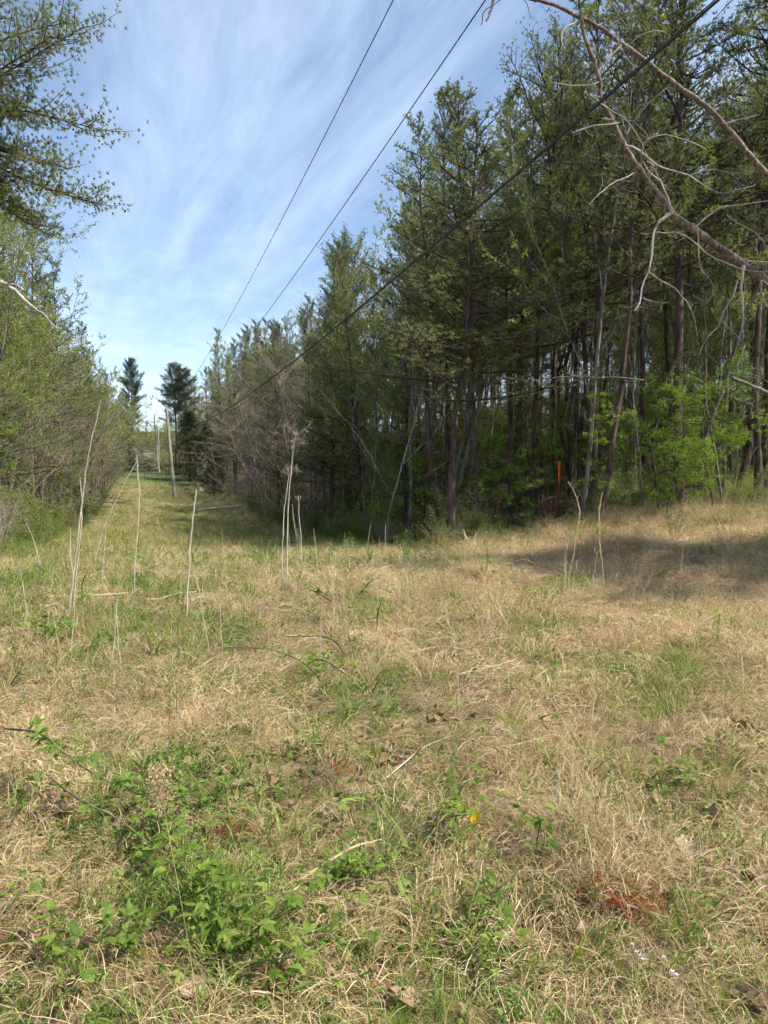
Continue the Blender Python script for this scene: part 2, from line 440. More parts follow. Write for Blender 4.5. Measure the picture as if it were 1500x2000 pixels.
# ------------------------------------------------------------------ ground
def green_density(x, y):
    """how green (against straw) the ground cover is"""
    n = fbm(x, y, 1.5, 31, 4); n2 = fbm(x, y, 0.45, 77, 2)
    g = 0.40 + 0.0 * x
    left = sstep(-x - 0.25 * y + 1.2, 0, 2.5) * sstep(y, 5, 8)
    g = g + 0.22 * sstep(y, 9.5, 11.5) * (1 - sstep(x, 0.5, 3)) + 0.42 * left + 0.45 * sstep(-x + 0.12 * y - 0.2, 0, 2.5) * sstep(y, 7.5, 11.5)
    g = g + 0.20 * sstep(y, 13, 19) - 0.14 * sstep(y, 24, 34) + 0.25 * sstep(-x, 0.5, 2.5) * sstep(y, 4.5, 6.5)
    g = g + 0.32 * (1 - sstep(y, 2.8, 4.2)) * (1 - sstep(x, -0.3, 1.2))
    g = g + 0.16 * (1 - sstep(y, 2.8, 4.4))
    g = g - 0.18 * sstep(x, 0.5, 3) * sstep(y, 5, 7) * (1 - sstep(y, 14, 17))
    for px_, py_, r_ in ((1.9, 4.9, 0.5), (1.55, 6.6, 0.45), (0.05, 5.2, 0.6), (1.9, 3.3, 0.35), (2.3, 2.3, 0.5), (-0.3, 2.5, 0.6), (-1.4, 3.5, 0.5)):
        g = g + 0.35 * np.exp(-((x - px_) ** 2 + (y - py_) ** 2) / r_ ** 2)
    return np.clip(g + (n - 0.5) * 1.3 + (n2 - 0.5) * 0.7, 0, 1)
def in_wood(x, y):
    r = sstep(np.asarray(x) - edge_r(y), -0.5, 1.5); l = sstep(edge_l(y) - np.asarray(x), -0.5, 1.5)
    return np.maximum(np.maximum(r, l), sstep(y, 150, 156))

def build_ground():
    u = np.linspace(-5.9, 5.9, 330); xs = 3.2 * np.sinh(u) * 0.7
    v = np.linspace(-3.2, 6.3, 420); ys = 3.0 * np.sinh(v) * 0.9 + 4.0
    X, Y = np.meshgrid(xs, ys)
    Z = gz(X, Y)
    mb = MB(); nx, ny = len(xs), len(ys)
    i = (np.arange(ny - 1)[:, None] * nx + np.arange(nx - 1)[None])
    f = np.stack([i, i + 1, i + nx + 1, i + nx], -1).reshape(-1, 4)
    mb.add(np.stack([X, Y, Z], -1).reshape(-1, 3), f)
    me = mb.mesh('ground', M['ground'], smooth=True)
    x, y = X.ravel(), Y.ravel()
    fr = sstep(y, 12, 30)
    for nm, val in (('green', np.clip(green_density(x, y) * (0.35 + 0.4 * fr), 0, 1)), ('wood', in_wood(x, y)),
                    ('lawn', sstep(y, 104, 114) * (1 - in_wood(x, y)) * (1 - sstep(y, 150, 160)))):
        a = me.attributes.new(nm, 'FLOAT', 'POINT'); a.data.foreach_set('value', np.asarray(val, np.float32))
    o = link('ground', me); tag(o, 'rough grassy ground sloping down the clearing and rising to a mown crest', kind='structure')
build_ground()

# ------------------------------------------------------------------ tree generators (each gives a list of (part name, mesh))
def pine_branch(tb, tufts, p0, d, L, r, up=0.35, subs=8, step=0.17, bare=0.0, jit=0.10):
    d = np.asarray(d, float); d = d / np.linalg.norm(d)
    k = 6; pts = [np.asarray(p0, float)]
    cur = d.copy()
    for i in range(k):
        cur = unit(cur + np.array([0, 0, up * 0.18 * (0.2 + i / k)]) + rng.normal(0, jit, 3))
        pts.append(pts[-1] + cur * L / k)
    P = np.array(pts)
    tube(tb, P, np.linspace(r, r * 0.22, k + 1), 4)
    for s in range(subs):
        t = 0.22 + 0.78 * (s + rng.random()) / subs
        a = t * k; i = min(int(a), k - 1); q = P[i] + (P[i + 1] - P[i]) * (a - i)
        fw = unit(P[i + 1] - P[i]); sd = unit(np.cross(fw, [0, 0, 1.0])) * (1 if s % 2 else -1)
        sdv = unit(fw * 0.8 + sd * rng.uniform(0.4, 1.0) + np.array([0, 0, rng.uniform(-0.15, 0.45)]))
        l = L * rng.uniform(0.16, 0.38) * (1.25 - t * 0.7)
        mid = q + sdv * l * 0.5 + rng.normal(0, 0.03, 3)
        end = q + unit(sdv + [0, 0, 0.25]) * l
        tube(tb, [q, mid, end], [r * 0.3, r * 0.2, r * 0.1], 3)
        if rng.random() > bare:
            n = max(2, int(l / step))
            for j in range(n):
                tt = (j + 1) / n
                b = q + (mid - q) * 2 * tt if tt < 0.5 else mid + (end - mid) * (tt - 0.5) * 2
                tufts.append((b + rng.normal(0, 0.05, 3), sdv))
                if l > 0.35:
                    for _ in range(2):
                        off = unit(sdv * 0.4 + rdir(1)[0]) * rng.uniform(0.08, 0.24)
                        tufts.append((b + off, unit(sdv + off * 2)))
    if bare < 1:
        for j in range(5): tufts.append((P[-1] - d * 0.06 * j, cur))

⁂

**WRITTEN REQUEST**
Your task is to transcribe the line containing "for nm, val" and every line after it, through the last line of the data, exactly as written and with nothing more.

**RESULT FOR THIS TASK**
    for nm, val in (('green', np.clip(green_density(x, y) * (0.35 + 0.4 * fr), 0, 1)), ('wood', in_wood(x, y)),
                    ('lawn', sstep(y, 104, 114) * (1 - in_wood(x, y)) * (1 - sstep(y, 150, 160)))):
        a = me.attributes.new(nm, 'FLOAT', 'POINT'); a.data.foreach_set('value', np.asarray(val, np.float32))
    o = link('ground', me); tag(o, 'rough grassy ground sloping down the clearing and rising to a mown crest', kind='structure')
build_ground()

# ------------------------------------------------------------------ tree generators (each gives a list of (part name, mesh))
def pine_branch(tb, tufts, p0, d, L, r, up=0.35, subs=8, step=0.17, bare=0.0, jit=0.10):
    d = np.asarray(d, float); d = d / np.linalg.norm(d)
    k = 6; pts = [np.asarray(p0, float)]
    cur = d.copy()
    for i in range(k):
        cur = unit(cur + np.array([0, 0, up * 0.18 * (0.2 + i / k)]) + rng.normal(0, jit, 3))
        pts.append(pts[-1] + cur * L / k)
    P = np.array(pts)
    tube(tb, P, np.linspace(r, r * 0.22, k + 1), 4)
    for s in range(subs):
        t = 0.22 + 0.78 * (s + rng.random()) / subs
        a = t * k; i = min(int(a), k - 1); q = P[i] + (P[i + 1] - P[i]) * (a - i)
        fw = unit(P[i + 1] - P[i]); sd = unit(np.cross(fw, [0, 0, 1.0])) * (1 if s % 2 else -1)
        sdv = unit(fw * 0.8 + sd * rng.uniform(0.4, 1.0) + np.array([0, 0, rng.uniform(-0.15, 0.45)]))
        l = L * rng.uniform(0.16, 0.38) * (1.25 - t * 0.7)
        mid = q + sdv * l * 0.5 + rng.normal(0, 0.03, 3)
        end = q + unit(sdv + [0, 0, 0.25]) * l
        tube(tb, [q, mid, end], [r * 0.3, r * 0.2, r * 0.1], 3)
        if rng.random() > bare:
            n = max(2, int(l / step))
            for j in range(n):
                tt = (j + 1) / n
                b = q + (mid - q) * 2 * tt if tt < 0.5 else mid + (end - mid) * (tt - 0.5) * 2
                tufts.append((b + rng.normal(0, 0.05, 3), sdv))
                if l > 0.35:
                    for _ in range(2):
                        off = unit(sdv * 0.4 + rdir(1)[0]) * rng.uniform(0.08, 0.24)
                        tufts.append((b + off, unit(sdv + off * 2)))
    if bare < 1:
        for j in range(5): tufts.append((P[-1] - d * 0.06 * j, cur))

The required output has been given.